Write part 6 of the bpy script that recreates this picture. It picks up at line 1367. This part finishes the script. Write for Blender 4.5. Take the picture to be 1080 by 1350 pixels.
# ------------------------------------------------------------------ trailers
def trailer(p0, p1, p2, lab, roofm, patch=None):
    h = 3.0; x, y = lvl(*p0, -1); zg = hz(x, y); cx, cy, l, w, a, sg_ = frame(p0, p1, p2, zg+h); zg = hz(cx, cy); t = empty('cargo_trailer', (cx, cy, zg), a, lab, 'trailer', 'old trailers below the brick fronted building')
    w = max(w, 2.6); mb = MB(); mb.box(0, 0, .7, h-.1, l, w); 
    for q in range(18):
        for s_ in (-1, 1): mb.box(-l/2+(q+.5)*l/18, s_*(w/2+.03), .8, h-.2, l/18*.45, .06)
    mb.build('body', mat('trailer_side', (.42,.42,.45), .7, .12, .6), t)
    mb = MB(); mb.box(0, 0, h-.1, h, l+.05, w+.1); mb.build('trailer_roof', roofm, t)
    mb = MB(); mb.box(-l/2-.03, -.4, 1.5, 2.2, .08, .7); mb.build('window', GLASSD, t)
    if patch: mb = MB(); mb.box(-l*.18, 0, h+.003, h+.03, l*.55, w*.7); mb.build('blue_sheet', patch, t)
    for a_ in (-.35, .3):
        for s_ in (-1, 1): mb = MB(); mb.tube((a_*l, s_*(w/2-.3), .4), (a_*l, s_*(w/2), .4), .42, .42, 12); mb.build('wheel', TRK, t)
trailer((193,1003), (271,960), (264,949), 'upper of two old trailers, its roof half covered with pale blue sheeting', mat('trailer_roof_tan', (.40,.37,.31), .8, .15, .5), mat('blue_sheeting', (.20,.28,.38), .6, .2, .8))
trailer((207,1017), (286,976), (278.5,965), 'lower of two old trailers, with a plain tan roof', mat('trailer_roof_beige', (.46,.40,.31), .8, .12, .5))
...
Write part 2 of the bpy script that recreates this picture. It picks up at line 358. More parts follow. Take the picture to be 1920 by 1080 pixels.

### To be done:
Search the data above for the word "Write", then gather each line in which it appears.

### Output below:
Write part 6 of the bpy script that recreates this picture. It picks up at line 1367. This part finishes the script. Write for Blender 4.5. Take the picture to be 1080 by 1350 pixels.
Write part 2 of the bpy script that recreates this picture. It picks up at line 358. More parts follow. Take the picture to be 1920 by 1080 pixels.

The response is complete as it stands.